The answer, according to experts interviewed by The Guardian, is “complex and nuanced.” Blair Trewin, a climate scientist with Australia’s Bureau of Meteorology, noted that while the high daily rainfall totals registered earlier this month are not unusual in themselves, they would typically be localized, not spread across a large swath of territory.
Trewin added that while the present La Niña weather pattern is “generally associated with wetter-than-average conditions,” those conditions usually pertain more to inland areas of New South Wales, rather than the coast.
These subtle caveats come alongside some undisputed physics: “A warmer atmosphere can hold more moisture—about 7% for each degree of warming,” The Guardian writes, citing Steve Sherwood, deputy director of the Climate Change Research Centre at the University of New South Wales.
“So we know that something like 5% to 10% of the rain we are getting now is from global warming and the rest would have happened anyway,” he said.
At 2°C further warming, Australia could see downpours exceeding today’s worst by anywhere from 11 to 30%.
Even so, climate attribution scholars remain cautious about asserting human influence on rainfall patterns “because of all the different factors that can influence the systems that deliver rain,” The Guardian writes. For example, while a 2010/11 study of floods in Australia’s northeast was able to pinpoint warming oceans as the primary cause of increased rainfall, a southeast study conducted a year later “failed to detect any human influence.”
Describing weather systems as filled with “noisy” complexity, Michael Grose, a climate projections scientist at the Canberra-based Commonwealth Scientific and Industrial Research Organization (CSIRO), said the climate crisis could be increasing the frequency with which heavy rain systems make their presence felt in Australia, but the pattern is “trickier to get at.”

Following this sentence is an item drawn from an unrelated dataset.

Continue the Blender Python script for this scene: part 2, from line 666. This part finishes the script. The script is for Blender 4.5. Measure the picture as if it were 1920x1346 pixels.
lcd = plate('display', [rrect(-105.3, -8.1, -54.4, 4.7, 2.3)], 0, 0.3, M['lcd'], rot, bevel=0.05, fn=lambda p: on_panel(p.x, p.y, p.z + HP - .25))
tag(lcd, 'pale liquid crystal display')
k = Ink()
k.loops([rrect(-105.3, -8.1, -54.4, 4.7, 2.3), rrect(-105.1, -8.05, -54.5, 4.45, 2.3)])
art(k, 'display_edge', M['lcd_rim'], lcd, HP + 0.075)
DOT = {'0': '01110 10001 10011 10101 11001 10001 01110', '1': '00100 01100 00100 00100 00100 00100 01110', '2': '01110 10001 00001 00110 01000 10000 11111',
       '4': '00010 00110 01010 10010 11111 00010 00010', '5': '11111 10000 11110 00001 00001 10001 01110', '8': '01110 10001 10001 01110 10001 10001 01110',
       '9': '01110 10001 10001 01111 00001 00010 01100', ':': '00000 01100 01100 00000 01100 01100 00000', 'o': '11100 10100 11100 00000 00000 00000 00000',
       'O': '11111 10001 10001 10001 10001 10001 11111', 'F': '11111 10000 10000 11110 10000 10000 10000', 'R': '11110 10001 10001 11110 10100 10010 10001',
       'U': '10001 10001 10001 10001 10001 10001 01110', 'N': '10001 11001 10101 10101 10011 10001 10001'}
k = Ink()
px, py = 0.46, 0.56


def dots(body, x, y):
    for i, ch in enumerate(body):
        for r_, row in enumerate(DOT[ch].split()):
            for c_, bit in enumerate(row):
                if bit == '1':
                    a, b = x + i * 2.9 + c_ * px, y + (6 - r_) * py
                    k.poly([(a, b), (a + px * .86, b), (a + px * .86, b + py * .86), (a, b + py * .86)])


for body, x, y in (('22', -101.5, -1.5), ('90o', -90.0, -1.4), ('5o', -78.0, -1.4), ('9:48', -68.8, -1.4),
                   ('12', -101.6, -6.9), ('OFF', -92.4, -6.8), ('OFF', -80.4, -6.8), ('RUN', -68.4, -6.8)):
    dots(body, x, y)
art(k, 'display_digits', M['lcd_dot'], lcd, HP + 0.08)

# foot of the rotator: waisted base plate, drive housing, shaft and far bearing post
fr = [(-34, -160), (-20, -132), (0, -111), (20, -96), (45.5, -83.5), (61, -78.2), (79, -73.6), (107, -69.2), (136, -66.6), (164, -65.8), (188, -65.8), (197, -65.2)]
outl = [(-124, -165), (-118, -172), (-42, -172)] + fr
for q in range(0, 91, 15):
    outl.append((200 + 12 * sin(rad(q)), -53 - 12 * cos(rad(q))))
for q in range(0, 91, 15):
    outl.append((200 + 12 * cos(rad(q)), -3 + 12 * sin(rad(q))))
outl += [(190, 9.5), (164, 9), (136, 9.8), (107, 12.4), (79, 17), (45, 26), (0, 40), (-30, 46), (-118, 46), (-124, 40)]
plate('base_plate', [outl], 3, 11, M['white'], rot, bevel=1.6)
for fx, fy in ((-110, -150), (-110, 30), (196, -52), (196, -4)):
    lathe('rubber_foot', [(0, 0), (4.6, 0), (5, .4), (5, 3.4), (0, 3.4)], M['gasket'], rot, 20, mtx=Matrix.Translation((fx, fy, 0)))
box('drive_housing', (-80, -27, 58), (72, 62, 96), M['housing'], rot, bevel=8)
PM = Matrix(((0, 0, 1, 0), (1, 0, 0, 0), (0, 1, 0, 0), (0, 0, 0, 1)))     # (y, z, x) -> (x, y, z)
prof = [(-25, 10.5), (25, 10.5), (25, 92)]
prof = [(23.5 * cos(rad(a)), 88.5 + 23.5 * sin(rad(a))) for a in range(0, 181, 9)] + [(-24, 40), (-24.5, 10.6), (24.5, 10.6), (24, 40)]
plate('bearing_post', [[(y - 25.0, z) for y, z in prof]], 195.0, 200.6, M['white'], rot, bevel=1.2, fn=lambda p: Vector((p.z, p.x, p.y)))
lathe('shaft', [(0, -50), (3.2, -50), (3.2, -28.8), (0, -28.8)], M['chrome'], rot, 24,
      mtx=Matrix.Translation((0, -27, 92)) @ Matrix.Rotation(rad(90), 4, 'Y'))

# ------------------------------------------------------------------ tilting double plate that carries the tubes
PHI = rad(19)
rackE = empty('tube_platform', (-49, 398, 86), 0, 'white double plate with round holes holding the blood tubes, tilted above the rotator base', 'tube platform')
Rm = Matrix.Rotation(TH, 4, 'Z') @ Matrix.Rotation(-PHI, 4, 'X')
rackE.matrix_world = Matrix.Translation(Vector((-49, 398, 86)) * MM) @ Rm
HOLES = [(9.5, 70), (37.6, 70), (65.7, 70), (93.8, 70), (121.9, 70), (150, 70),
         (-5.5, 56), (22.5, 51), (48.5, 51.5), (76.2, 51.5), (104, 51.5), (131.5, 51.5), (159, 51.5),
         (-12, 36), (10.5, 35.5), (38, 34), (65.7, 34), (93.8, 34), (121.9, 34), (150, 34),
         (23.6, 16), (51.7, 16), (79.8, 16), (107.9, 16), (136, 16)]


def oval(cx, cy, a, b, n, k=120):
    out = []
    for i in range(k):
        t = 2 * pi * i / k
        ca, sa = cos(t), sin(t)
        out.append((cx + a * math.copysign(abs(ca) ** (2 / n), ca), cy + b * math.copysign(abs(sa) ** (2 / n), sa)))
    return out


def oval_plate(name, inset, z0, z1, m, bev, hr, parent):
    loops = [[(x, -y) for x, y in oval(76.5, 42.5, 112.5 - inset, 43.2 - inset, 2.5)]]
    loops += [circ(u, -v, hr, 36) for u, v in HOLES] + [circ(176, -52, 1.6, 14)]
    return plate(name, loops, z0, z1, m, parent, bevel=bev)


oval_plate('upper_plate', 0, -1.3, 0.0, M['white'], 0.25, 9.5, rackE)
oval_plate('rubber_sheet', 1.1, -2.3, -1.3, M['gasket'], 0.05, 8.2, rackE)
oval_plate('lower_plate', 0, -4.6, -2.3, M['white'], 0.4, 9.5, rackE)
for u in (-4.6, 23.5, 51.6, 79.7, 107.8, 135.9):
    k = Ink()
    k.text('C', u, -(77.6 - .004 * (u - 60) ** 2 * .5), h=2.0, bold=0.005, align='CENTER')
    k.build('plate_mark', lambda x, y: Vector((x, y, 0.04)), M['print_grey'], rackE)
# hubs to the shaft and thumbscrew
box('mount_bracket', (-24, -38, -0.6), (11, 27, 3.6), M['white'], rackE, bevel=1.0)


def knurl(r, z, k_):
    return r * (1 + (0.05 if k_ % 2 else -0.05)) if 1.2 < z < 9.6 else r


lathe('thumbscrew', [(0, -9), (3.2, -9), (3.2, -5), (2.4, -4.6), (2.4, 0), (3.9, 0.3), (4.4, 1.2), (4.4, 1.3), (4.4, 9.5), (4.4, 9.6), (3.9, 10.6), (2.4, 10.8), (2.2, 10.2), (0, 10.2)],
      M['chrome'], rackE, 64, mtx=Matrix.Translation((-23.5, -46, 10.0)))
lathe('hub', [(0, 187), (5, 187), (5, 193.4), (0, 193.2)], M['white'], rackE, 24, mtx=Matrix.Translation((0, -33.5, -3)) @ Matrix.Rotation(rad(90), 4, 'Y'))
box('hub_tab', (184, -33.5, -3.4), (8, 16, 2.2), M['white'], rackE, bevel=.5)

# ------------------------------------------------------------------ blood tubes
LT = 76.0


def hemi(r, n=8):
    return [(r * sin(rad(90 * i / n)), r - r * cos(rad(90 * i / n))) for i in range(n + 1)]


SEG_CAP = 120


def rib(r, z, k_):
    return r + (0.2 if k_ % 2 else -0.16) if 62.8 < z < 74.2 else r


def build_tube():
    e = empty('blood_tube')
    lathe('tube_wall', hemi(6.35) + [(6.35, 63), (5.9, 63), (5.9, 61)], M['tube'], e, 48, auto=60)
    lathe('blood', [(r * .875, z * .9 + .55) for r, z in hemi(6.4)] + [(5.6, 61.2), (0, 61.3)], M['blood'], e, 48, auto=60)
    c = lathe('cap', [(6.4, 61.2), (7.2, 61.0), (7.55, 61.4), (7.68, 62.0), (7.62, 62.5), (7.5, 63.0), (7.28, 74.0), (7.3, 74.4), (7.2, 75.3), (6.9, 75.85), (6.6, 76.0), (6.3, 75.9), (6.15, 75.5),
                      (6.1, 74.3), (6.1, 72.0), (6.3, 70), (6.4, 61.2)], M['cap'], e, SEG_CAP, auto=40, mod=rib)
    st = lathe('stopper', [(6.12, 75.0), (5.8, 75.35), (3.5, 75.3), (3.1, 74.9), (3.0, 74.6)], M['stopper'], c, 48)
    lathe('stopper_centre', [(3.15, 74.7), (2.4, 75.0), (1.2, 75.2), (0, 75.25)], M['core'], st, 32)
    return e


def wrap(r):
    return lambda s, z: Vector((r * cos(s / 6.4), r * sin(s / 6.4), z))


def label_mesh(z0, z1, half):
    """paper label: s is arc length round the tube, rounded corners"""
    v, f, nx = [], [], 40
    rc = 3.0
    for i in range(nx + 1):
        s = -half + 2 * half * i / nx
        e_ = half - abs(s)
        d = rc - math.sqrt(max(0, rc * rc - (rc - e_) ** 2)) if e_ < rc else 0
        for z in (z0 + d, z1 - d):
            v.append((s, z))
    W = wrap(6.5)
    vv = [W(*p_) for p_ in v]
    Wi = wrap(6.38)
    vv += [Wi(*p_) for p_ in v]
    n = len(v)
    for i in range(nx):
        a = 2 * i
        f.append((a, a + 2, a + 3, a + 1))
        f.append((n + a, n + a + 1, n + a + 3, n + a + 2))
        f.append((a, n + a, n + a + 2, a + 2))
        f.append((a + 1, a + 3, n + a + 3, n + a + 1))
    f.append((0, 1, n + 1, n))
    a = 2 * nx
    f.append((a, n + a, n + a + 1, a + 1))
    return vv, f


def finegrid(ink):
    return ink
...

Coverage of the flooding in The New York Times, however, reveals that some climate experts are willing to go a bit further out on the attribution limb.
“There’s good scientific evidence to say extreme rain is becoming more extreme due to global warming,” said Andy Pitman, director of the ARC Center of Excellence for Climate Extremes at the University of New South Wales.
Remaining resolutely disinclined to make any such connection at all is Australia’s notoriously coal-friendly government. The Times reports Prime Minister Scott Morrison called the flood simply “another testing time for our country” in a recent radio interview.